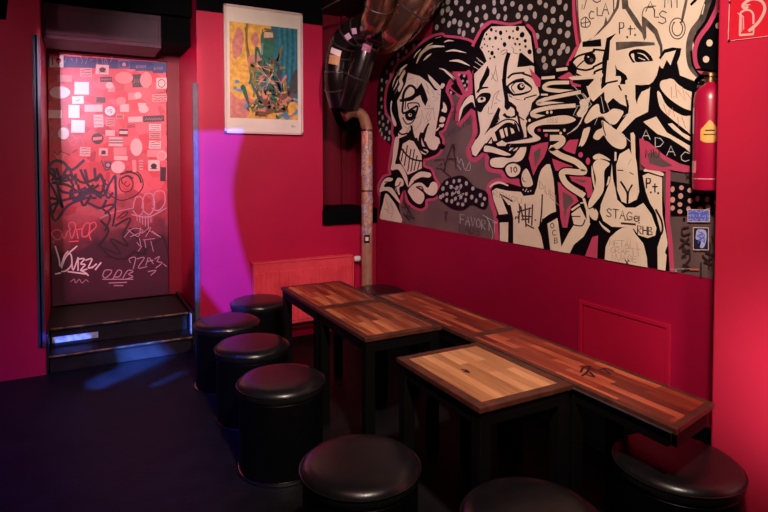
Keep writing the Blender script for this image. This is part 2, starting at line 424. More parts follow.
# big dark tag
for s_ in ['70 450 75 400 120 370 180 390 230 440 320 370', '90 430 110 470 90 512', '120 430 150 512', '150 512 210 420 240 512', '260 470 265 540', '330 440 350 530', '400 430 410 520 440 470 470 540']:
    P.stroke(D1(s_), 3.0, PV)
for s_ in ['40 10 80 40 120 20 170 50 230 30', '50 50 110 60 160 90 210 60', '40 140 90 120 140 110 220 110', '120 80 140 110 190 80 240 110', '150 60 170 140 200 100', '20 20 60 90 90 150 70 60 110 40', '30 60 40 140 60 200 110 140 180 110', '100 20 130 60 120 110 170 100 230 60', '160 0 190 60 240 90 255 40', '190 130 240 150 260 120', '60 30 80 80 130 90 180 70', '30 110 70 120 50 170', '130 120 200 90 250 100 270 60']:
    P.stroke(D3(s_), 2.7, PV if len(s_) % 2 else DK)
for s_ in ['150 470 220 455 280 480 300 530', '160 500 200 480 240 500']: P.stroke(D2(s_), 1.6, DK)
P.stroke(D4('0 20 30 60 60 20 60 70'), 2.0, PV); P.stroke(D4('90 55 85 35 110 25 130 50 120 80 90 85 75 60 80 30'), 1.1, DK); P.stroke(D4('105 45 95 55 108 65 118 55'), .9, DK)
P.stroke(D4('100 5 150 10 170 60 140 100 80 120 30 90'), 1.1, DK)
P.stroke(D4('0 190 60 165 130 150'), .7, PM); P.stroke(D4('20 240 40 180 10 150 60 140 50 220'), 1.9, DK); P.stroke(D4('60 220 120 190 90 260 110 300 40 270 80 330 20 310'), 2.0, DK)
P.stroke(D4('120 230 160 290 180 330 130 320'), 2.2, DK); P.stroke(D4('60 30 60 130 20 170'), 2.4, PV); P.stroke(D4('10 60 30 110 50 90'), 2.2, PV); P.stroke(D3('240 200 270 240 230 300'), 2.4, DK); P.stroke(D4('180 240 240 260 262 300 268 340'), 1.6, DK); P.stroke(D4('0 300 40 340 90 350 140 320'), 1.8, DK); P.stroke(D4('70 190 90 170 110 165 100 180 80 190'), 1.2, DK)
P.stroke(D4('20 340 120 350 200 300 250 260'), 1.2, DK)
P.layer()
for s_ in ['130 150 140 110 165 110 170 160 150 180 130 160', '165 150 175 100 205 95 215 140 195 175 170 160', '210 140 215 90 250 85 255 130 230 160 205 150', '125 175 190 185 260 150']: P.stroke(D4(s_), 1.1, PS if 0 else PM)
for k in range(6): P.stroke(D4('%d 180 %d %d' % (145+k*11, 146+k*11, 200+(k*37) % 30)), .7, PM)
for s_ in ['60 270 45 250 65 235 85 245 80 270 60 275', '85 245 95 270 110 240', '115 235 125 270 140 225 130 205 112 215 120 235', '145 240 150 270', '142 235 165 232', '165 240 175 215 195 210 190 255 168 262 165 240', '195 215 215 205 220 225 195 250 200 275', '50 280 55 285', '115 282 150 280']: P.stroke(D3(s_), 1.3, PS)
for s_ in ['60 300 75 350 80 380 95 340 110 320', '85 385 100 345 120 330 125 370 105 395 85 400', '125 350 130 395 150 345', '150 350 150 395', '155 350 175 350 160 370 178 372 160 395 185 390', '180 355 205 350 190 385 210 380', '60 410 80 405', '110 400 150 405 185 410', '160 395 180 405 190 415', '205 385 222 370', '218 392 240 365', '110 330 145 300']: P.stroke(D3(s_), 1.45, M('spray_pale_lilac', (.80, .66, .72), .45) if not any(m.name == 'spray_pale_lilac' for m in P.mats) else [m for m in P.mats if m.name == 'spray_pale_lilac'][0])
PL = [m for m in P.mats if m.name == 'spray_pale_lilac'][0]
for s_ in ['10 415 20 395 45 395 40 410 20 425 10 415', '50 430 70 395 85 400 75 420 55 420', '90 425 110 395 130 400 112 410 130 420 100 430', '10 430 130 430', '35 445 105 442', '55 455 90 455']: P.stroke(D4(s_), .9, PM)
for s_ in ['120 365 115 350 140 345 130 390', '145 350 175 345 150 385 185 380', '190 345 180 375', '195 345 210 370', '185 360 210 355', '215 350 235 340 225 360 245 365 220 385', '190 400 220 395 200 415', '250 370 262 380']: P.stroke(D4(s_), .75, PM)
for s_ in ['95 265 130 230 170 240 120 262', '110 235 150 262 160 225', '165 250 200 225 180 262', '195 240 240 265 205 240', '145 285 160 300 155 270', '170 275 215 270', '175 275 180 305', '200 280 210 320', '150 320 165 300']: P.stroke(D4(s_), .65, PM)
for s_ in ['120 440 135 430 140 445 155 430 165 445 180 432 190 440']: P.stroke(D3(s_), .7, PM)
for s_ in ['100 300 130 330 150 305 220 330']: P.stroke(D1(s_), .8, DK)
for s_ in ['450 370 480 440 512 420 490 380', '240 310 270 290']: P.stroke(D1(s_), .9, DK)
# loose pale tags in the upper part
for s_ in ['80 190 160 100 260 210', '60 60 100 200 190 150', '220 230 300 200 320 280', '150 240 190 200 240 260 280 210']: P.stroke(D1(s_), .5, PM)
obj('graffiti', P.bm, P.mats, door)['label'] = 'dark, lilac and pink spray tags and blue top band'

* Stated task
Reproduce the material above in full, exactly, with no images.

* Task answer
Keep writing the Blender script for this image. This is part 2, starting at line 424. More parts follow.
# big dark tag
for s_ in ['70 450 75 400 120 370 180 390 230 440 320 370', '90 430 110 470 90 512', '120 430 150 512', '150 512 210 420 240 512', '260 470 265 540', '330 440 350 530', '400 430 410 520 440 470 470 540']:
    P.stroke(D1(s_), 3.0, PV)
for s_ in ['40 10 80 40 120 20 170 50 230 30', '50 50 110 60 160 90 210 60', '40 140 90 120 140 110 220 110', '120 80 140 110 190 80 240 110', '150 60 170 140 200 100', '20 20 60 90 90 150 70 60 110 40', '30 60 40 140 60 200 110 140 180 110', '100 20 130 60 120 110 170 100 230 60', '160 0 190 60 240 90 255 40', '190 130 240 150 260 120', '60 30 80 80 130 90 180 70', '30 110 70 120 50 170', '130 120 200 90 250 100 270 60']:
    P.stroke(D3(s_), 2.7, PV if len(s_) % 2 else DK)
for s_ in ['150 470 220 455 280 480 300 530', '160 500 200 480 240 500']: P.stroke(D2(s_), 1.6, DK)
P.stroke(D4('0 20 30 60 60 20 60 70'), 2.0, PV); P.stroke(D4('90 55 85 35 110 25 130 50 120 80 90 85 75 60 80 30'), 1.1, DK); P.stroke(D4('105 45 95 55 108 65 118 55'), .9, DK)
P.stroke(D4('100 5 150 10 170 60 140 100 80 120 30 90'), 1.1, DK)
P.stroke(D4('0 190 60 165 130 150'), .7, PM); P.stroke(D4('20 240 40 180 10 150 60 140 50 220'), 1.9, DK); P.stroke(D4('60 220 120 190 90 260 110 300 40 270 80 330 20 310'), 2.0, DK)
P.stroke(D4('120 230 160 290 180 330 130 320'), 2.2, DK); P.stroke(D4('60 30 60 130 20 170'), 2.4, PV); P.stroke(D4('10 60 30 110 50 90'), 2.2, PV); P.stroke(D3('240 200 270 240 230 300'), 2.4, DK); P.stroke(D4('180 240 240 260 262 300 268 340'), 1.6, DK); P.stroke(D4('0 300 40 340 90 350 140 320'), 1.8, DK); P.stroke(D4('70 190 90 170 110 165 100 180 80 190'), 1.2, DK)
P.stroke(D4('20 340 120 350 200 300 250 260'), 1.2, DK)
P.layer()
for s_ in ['130 150 140 110 165 110 170 160 150 180 130 160', '165 150 175 100 205 95 215 140 195 175 170 160', '210 140 215 90 250 85 255 130 230 160 205 150', '125 175 190 185 260 150']: P.stroke(D4(s_), 1.1, PS if 0 else PM)
for k in range(6): P.stroke(D4('%d 180 %d %d' % (145+k*11, 146+k*11, 200+(k*37) % 30)), .7, PM)
for s_ in ['60 270 45 250 65 235 85 245 80 270 60 275', '85 245 95 270 110 240', '115 235 125 270 140 225 130 205 112 215 120 235', '145 240 150 270', '142 235 165 232', '165 240 175 215 195 210 190 255 168 262 165 240', '195 215 215 205 220 225 195 250 200 275', '50 280 55 285', '115 282 150 280']: P.stroke(D3(s_), 1.3, PS)
for s_ in ['60 300 75 350 80 380 95 340 110 320', '85 385 100 345 120 330 125 370 105 395 85 400', '125 350 130 395 150 345', '150 350 150 395', '155 350 175 350 160 370 178 372 160 395 185 390', '180 355 205 350 190 385 210 380', '60 410 80 405', '110 400 150 405 185 410', '160 395 180 405 190 415', '205 385 222 370', '218 392 240 365', '110 330 145 300']: P.stroke(D3(s_), 1.45, M('spray_pale_lilac', (.80, .66, .72), .45) if not any(m.name == 'spray_pale_lilac' for m in P.mats) else [m for m in P.mats if m.name == 'spray_pale_lilac'][0])
PL = [m for m in P.mats if m.name == 'spray_pale_lilac'][0]
for s_ in ['10 415 20 395 45 395 40 410 20 425 10 415', '50 430 70 395 85 400 75 420 55 420', '90 425 110 395 130 400 112 410 130 420 100 430', '10 430 130 430', '35 445 105 442', '55 455 90 455']: P.stroke(D4(s_), .9, PM)
for s_ in ['120 365 115 350 140 345 130 390', '145 350 175 345 150 385 185 380', '190 345 180 375', '195 345 210 370', '185 360 210 355', '215 350 235 340 225 360 245 365 220 385', '190 400 220 395 200 415', '250 370 262 380']: P.stroke(D4(s_), .75, PM)
for s_ in ['95 265 130 230 170 240 120 262', '110 235 150 262 160 225', '165 250 200 225 180 262', '195 240 240 265 205 240', '145 285 160 300 155 270', '170 275 215 270', '175 275 180 305', '200 280 210 320', '150 320 165 300']: P.stroke(D4(s_), .65, PM)
for s_ in ['120 440 135 430 140 445 155 430 165 445 180 432 190 440']: P.stroke(D3(s_), .7, PM)
for s_ in ['100 300 130 330 150 305 220 330']: P.stroke(D1(s_), .8, DK)
for s_ in ['450 370 480 440 512 420 490 380', '240 310 270 290']: P.stroke(D1(s_), .9, DK)
# loose pale tags in the upper part
for s_ in ['80 190 160 100 260 210', '60 60 100 200 190 150', '220 230 300 200 320 280', '150 240 190 200 240 260 280 210']: P.stroke(D1(s_), .5, PM)
obj('graffiti', P.bm, P.mats, door)['label'] = 'dark, lilac and pink spray tags and blue top band'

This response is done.